Directive:
Determine which lines contain the word "picture", then copy those lines.

— start Stored data —

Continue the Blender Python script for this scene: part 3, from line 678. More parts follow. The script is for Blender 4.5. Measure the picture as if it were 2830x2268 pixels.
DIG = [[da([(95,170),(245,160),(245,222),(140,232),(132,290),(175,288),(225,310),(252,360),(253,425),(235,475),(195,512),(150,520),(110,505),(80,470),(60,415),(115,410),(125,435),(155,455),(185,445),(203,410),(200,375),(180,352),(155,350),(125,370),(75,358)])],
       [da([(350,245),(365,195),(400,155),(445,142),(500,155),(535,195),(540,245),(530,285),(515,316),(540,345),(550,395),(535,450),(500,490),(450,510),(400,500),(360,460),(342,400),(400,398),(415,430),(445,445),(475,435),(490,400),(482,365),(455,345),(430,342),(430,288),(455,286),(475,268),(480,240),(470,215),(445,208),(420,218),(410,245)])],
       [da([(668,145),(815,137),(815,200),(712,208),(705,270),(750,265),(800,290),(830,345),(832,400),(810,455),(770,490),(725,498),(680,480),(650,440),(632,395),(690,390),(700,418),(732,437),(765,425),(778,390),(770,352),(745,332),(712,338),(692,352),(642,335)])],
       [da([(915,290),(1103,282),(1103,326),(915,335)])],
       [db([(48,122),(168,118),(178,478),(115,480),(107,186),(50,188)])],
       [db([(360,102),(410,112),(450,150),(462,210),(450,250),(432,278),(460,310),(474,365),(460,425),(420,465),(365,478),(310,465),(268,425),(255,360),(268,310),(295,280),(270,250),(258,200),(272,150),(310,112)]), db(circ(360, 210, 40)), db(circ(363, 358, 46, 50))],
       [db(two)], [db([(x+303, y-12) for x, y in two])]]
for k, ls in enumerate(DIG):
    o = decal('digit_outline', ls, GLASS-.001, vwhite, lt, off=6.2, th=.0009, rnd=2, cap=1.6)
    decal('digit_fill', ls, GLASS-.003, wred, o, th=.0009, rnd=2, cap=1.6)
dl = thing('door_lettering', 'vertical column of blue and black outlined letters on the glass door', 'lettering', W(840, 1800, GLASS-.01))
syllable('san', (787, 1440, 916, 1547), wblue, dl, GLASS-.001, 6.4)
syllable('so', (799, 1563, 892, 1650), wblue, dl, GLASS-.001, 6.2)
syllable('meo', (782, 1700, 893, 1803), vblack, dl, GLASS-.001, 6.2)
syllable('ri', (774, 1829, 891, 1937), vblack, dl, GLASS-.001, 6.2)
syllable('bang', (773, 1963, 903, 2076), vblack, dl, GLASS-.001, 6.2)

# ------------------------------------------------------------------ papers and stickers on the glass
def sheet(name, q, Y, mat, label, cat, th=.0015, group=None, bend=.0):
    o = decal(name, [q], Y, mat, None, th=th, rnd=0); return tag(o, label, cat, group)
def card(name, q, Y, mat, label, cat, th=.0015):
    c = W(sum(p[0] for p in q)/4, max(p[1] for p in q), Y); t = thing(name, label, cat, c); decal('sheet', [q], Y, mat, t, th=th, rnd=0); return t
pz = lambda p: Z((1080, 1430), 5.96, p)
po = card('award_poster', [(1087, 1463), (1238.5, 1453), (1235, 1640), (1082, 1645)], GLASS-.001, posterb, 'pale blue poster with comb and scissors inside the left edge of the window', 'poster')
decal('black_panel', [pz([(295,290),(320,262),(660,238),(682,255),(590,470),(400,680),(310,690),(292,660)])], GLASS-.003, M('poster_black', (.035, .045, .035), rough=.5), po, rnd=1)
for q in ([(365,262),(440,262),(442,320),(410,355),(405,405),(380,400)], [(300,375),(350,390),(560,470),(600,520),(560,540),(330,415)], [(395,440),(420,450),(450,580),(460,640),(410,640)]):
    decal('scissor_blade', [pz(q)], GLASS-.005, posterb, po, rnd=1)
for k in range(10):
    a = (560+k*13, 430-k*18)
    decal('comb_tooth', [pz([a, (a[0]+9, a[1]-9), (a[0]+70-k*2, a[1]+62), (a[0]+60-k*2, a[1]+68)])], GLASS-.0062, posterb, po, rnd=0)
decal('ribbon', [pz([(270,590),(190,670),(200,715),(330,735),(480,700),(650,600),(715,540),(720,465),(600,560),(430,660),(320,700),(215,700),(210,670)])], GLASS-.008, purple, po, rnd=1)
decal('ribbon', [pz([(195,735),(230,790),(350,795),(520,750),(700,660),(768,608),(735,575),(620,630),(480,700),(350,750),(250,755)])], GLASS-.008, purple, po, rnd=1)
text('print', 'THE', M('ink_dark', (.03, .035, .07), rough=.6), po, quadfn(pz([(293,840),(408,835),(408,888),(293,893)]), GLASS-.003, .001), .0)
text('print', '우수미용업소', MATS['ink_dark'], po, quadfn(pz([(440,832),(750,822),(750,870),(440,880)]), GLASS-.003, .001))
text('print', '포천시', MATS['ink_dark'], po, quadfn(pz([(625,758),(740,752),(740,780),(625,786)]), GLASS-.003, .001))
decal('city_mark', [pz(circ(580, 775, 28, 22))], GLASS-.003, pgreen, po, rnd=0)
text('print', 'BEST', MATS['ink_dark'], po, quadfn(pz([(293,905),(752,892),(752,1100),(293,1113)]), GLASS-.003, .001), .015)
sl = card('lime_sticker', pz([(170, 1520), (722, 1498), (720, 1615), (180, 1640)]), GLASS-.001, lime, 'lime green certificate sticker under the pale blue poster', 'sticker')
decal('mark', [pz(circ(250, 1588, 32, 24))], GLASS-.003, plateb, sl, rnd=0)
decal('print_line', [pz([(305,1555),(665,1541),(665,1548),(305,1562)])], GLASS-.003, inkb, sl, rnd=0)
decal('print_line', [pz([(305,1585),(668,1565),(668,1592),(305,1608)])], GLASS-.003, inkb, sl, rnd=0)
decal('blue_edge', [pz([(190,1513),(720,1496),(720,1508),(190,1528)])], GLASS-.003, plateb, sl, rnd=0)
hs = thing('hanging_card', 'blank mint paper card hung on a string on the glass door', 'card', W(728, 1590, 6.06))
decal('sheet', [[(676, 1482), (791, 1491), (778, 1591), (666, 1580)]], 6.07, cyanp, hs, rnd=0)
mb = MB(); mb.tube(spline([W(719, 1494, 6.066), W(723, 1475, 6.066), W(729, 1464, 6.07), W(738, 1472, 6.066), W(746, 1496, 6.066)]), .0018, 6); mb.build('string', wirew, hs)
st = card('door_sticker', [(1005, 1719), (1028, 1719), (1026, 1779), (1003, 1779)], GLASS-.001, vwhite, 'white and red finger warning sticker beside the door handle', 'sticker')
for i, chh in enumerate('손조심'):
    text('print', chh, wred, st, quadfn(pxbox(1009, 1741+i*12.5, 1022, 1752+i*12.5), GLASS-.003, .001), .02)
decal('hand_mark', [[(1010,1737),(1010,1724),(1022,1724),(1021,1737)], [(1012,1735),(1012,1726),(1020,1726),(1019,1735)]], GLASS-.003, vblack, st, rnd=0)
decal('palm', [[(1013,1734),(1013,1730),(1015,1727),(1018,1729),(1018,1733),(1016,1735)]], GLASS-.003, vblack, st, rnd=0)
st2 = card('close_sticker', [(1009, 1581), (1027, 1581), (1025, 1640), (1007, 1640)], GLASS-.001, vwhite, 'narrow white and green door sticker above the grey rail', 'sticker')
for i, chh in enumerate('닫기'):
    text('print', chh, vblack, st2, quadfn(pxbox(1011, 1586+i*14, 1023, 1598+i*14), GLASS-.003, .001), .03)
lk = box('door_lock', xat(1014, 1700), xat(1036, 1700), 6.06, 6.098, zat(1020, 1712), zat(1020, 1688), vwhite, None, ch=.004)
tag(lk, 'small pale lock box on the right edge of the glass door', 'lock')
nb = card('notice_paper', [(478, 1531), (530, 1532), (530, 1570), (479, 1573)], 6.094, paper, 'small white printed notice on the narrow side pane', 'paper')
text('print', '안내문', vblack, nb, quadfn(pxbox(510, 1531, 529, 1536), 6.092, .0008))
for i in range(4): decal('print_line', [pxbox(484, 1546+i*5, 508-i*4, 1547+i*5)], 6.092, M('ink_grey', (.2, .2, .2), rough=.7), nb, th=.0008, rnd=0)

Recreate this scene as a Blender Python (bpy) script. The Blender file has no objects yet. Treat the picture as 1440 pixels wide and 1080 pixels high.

— end Stored data —

Problem solution:
Continue the Blender Python script for this scene: part 3, from line 678. More parts follow. The script is for Blender 4.5. Measure the picture as if it were 2830x2268 pixels.
Recreate this scene as a Blender Python (bpy) script. The Blender file has no objects yet. Treat the picture as 1440 pixels wide and 1080 pixels high.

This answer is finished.